If you aren’t paying attention to U.S. treasury bonds, you are ignoring a subtle, yet vital, component of how the U.S. economy works. Bond rates are a key component of how the U.S. government monitors and cares for its own health, and by watching what treasuries are doing, you can get an idea of what to expect from other segments of the economy. This is not exactly a precise science, but it is a good litmus test of what you should be expecting from your particular area of focus.

Bonds are an integral part of how the government functions. There’s always a lot of concern about the national deficit, but as long as treasury bonds are managed correctly, there’s very little threat of a default by the U.S. government. For all of the talk about China and other blossoming economies taking over the United States and its property, the only way that this can really happen is if bonds begin to fail. Therefore, one easy thing to look for is panic within the bond market. When this occurs–and now and then, it does–the stock market tends to get hit hard, pushing stock prices down quickly. Consider the Salomon Brothers debacle back in 1991 when a single trader for the firm submitted several false bids. This alone was enough to create a big disturbance, and it took months for this problem to eventually correct itself.
You can work the Bond Market
Watching treasury bonds is not exactly an exciting business. Bonds do not move nearly as quickly as stocks, and they do not have the same level of lucrativity attached to them. They are used primarily as a safety net by most funds and big name investors, and this can make them seem completely obsolete to the average short term trader.
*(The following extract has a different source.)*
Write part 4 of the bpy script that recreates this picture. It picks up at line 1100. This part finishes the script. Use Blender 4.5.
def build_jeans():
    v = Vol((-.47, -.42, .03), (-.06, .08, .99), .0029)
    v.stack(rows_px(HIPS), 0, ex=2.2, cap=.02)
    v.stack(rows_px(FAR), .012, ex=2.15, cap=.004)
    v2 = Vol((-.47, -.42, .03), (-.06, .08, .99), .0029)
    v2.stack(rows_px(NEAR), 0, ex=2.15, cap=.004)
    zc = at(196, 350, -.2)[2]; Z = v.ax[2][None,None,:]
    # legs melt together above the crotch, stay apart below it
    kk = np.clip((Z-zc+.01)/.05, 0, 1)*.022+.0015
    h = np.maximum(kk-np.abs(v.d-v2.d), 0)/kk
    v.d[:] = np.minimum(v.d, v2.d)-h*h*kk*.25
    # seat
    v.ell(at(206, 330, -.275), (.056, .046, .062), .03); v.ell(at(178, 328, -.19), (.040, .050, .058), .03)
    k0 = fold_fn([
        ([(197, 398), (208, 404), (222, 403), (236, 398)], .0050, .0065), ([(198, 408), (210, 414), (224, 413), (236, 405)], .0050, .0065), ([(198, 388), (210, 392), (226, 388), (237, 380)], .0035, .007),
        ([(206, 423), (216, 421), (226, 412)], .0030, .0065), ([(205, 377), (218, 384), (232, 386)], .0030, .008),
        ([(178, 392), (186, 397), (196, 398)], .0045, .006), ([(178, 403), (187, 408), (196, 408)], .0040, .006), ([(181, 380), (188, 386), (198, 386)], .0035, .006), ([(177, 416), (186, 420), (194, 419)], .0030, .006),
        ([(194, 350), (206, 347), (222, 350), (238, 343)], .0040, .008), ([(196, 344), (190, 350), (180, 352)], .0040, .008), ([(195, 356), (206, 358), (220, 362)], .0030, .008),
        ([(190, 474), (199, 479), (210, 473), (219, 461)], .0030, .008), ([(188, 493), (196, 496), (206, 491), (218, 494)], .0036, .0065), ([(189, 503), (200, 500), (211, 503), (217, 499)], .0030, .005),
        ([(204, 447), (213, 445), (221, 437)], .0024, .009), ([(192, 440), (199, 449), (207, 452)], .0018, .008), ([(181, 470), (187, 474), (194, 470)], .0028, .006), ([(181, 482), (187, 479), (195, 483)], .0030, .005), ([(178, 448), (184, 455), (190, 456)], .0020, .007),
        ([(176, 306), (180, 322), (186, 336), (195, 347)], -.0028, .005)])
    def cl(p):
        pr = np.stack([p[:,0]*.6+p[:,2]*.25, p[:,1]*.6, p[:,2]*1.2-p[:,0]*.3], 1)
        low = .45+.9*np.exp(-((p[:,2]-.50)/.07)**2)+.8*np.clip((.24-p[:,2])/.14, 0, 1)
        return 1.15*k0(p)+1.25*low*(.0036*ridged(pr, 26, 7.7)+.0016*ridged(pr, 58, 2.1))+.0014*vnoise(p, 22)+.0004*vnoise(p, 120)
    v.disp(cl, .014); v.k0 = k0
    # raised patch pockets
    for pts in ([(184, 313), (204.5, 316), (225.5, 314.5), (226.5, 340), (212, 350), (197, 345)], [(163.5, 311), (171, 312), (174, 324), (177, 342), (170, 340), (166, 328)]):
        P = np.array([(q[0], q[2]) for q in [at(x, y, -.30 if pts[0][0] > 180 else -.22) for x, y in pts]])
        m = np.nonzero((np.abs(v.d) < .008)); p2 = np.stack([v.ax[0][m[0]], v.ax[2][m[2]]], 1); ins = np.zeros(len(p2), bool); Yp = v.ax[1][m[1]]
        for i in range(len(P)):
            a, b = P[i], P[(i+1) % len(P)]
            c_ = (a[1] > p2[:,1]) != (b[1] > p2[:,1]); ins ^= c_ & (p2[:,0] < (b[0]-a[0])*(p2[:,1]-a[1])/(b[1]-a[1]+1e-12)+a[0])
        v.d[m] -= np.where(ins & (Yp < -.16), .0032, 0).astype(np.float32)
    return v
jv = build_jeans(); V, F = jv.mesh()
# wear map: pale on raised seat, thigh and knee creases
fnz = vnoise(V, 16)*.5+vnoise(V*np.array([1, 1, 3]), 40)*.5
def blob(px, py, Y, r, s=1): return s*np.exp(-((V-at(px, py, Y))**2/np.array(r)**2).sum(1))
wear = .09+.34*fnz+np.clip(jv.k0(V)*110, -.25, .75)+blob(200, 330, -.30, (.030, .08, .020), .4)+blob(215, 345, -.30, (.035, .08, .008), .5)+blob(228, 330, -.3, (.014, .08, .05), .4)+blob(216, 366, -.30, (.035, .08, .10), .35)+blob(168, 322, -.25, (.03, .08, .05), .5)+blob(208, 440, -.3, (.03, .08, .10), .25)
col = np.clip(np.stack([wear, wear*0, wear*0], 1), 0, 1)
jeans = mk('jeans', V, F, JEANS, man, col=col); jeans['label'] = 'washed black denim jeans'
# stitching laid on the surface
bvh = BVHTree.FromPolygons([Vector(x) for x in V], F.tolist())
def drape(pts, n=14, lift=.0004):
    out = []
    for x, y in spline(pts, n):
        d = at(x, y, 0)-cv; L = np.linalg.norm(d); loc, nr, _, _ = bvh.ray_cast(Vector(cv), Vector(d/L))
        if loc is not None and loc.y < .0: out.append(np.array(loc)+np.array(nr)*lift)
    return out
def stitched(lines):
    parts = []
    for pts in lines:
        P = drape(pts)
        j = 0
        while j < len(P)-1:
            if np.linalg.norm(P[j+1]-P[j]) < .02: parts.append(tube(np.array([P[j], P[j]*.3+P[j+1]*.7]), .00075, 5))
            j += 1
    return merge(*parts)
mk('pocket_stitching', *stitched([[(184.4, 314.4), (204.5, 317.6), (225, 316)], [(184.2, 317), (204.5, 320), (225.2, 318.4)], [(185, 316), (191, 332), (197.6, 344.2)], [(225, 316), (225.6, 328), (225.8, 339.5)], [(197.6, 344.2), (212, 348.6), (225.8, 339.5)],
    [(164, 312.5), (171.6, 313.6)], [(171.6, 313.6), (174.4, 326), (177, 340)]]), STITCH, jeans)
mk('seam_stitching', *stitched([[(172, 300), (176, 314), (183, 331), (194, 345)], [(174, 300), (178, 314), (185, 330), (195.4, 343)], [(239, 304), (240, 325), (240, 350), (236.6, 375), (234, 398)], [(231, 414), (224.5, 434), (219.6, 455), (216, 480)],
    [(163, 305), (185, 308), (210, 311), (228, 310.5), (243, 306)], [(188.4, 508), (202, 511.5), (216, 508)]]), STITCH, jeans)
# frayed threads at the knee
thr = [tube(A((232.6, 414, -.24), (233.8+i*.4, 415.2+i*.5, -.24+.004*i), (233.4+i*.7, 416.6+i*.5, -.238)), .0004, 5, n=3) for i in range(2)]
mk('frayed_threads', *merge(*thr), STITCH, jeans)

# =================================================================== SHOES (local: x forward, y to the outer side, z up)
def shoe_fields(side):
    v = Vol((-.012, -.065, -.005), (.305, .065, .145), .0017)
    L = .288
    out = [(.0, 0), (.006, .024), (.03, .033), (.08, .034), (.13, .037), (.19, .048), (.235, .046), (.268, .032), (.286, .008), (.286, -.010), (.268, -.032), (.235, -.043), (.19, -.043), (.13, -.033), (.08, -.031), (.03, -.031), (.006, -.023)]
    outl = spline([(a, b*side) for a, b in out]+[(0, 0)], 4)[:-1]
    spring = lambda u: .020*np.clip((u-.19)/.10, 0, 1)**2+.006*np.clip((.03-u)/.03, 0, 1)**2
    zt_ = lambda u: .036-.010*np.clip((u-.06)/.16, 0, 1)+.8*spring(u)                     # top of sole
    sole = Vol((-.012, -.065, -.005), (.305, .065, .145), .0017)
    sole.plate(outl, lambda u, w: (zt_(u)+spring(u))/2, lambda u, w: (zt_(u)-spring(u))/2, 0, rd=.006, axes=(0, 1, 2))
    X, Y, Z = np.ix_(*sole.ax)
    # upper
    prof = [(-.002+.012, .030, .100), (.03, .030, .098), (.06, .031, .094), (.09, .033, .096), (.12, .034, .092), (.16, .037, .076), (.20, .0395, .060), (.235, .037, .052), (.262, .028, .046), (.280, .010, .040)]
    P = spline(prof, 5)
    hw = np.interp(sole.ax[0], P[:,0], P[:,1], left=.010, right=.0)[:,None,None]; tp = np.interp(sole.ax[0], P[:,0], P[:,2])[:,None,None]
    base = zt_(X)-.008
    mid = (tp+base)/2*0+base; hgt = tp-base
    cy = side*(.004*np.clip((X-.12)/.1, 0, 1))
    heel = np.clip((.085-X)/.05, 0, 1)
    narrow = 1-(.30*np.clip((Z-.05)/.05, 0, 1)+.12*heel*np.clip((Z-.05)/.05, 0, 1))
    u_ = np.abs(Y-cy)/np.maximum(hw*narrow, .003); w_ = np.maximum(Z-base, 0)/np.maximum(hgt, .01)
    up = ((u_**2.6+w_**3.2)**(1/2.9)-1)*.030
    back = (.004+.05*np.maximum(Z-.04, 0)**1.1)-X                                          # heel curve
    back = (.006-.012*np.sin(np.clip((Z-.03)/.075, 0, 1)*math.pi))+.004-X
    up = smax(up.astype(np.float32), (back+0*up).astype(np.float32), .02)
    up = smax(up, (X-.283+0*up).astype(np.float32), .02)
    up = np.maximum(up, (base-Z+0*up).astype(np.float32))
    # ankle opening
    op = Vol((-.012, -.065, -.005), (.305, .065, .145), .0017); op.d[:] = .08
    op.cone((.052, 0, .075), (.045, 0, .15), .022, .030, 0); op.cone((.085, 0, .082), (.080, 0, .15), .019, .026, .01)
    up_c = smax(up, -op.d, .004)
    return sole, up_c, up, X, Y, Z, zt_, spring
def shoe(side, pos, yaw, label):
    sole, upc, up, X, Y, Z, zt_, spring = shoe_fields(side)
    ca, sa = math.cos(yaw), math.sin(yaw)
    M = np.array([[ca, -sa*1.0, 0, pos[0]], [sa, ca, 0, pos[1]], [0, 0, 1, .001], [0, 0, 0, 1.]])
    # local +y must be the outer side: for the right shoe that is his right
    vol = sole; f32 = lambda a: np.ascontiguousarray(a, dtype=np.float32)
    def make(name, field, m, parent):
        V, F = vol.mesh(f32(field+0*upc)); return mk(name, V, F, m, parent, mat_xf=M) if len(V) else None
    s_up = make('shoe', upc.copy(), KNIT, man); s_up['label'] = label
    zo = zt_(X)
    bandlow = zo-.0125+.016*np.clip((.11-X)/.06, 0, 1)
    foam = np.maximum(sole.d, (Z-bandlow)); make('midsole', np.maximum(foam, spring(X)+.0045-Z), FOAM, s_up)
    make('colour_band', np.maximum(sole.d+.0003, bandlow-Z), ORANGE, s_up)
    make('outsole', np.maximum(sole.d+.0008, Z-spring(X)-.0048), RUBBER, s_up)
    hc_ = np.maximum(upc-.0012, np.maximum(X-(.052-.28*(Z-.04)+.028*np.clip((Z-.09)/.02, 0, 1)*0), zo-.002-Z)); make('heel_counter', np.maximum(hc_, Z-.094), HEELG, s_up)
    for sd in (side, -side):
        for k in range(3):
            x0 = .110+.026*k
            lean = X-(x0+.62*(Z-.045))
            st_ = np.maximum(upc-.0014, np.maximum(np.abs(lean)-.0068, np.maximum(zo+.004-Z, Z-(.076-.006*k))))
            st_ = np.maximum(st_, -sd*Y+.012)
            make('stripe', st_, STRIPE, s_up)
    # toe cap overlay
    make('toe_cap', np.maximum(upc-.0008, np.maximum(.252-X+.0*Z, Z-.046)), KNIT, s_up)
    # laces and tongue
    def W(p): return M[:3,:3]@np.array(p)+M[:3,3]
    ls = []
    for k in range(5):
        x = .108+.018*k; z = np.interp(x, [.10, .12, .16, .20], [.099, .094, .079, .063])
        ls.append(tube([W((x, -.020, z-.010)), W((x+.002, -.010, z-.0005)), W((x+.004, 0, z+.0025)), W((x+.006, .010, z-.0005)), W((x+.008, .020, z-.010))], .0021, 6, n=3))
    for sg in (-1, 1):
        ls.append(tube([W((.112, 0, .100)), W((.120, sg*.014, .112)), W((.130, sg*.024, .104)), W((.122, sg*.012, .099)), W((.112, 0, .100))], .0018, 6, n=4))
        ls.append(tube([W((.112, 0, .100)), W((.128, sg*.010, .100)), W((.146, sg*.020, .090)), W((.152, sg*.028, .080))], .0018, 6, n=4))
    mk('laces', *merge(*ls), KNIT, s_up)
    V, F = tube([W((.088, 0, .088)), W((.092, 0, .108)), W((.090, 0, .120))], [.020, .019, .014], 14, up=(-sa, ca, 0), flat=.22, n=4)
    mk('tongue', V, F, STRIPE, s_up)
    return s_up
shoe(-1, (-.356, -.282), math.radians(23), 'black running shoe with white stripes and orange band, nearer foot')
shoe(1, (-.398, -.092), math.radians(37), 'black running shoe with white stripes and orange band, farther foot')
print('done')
You don’t need to spend a ton of time studying what treasuries are doing, but you should be aware of what is happening in this market so that you can formulate your trades with the proper context. Bonds have a reach into the stock market, having a profound impact on both individual companies and indices, as well as the Forex market. By extension, they even impact what happens with certain commodities. The impact can be delayed at times, but thanks to the immediacy of the internet, this delay is far shorter in nature than it used to be. Binary options traders need to be aware of this, and ensure that they are timing their trades correctly so that they are not seeing expiries come and go before the pull comes into effect. However, for longer term trades, you can more effectively predict if and when price reversals are set to occur, and this is a valuable part of your risk management strategy.

The more experience you have in this part of the economy, the more accurate your predictions will become. It can seem completely foreign at first, but this is normal. You can go back and look through the historical records and see how bond rate movement affects your sector(s) of choice, but the best way to learn here is simply to keep observing what happens. It doesn’t require a lot of time on a daily basis, but the little energy that you do spend now on this will have bigger payouts later on in your trading career. And once you learn how to incorporate this fundamental strategy within your larger and more exact technical analysis process, you will eventually begin to see better results when it comes to your correct trade rate. In the end, this could earn you tens of thousands of extra dollars.